Laissons Lucie faire! es un pequeño divertimento veraniego (desde su título en francés, cuyo juego de palabras invoca al mismísimo diablo) que empieza a poner en valor dos de las grandes cualidades del Mouret cineasta: el ‹timing› cómico/dramático y la dirección de actores/actrices. En el centro de su diégesis amorosa dispone a una joven pareja, Lucie y Lucien, que dudarán ambos de la solidez de su relación cuando aparezcan terceras personas en sus sueños o en su cotidianidad. Ella, una encantadora vendedora de bikinis en la playa marsellesa; él, un torpe e ingenuo aspirante a policía que termina ejerciendo de agente secreto para el gobierno francés. Marie Gillain está simplemente deliciosa y muy divertida en su rol de Lucie, demostrando una vis cómica que prácticamente ningún otro cineasta ha conseguido con ella y cuya carrera posterior se ha centrado casi en su totalidad en trabajos de calado dramático. El Mouret actor —veremos en obras posteriores que insiste en dar vida a personajes bobalicones e ilusos— es también un dechado de gestos y tics hilarantes, que se verán intensificados ante las proposiciones sensuales de Dolores Chaplin (sí, nieta del mismísimo Charles Spencer).

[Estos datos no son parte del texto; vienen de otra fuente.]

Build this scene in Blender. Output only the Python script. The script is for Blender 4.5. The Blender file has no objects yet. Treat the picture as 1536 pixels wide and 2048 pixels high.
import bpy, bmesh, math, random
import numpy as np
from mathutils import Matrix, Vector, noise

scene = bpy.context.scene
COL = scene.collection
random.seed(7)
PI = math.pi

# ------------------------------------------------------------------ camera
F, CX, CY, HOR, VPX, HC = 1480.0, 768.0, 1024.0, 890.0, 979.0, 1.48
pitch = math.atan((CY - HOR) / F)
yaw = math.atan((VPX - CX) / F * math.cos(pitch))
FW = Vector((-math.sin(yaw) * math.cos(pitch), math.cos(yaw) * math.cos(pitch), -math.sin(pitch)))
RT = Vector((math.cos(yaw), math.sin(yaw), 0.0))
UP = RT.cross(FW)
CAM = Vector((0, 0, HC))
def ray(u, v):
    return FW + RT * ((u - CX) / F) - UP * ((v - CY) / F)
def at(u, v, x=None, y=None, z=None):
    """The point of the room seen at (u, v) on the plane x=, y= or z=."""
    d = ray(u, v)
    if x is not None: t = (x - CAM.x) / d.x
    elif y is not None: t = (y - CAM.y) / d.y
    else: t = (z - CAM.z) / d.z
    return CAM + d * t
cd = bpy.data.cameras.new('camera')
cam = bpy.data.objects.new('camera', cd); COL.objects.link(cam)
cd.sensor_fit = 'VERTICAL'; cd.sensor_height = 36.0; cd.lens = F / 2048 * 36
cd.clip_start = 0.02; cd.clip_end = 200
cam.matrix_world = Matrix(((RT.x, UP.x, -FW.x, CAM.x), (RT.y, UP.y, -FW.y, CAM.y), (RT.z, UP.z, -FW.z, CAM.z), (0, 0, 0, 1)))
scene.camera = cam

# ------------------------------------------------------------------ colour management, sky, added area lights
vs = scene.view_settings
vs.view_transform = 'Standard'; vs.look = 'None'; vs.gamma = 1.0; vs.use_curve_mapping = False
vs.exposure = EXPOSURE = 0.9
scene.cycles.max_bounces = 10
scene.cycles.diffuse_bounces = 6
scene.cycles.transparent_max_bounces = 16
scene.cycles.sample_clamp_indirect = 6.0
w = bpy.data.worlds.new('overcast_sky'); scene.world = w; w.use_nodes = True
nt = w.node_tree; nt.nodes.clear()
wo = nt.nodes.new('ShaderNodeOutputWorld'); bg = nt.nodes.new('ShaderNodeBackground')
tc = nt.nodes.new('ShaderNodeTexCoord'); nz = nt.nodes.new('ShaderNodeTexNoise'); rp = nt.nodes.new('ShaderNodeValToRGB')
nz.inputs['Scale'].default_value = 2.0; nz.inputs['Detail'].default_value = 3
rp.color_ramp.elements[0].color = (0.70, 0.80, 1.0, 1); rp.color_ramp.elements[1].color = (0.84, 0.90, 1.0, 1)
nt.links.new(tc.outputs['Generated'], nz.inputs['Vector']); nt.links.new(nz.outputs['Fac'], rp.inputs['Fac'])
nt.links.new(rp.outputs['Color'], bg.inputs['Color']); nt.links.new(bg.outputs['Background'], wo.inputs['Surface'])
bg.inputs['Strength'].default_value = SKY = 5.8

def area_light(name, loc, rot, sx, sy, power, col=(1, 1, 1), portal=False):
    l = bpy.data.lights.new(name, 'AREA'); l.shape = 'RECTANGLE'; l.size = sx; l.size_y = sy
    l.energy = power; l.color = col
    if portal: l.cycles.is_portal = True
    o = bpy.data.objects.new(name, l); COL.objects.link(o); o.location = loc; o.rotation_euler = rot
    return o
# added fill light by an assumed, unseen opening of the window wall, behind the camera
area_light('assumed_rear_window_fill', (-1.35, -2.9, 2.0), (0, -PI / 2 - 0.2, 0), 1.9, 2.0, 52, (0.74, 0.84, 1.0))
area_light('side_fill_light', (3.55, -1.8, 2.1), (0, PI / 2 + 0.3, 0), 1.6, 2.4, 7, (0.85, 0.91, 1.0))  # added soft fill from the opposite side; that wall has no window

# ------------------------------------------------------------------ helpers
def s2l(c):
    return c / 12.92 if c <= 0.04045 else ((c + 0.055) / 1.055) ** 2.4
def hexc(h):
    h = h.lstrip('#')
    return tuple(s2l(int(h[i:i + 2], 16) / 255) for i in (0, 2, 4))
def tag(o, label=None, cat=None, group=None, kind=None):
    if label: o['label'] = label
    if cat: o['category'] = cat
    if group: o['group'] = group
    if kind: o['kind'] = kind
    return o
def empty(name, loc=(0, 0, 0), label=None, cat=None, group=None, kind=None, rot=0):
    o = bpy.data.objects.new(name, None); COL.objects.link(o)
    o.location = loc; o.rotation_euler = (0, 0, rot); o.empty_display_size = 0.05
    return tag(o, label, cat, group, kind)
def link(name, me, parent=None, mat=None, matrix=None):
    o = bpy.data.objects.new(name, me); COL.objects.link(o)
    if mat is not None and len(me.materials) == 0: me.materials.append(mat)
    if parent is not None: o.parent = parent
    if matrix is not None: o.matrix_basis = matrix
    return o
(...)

A partir de aquí, uno puede imaginar que se suceden los equívocos amorosos, y que empeoran con el nuevo trabajo secreto del protagonista. Ahí radica uno de los pocos problemas de la cinta (que glorifica al mismo tiempo al Mouret actual, cineasta preciso como pocos, tanto desde la escritura del guion literario como del técnico): introduce subtramas, como la del agente secreto, que apenas evolucionan ni tienen impacto en el arco argumental, y que parecen más el relleno de un principiante que se está divirtiendo que de un cineasta ya hecho y derecho. Una menudencia, en todo caso, de un debut verdaderamente refrescante y placentero, que supone una oportunidad única para estudiar la evolución de uno de los cineastas más agudos y en forma de la actualidad.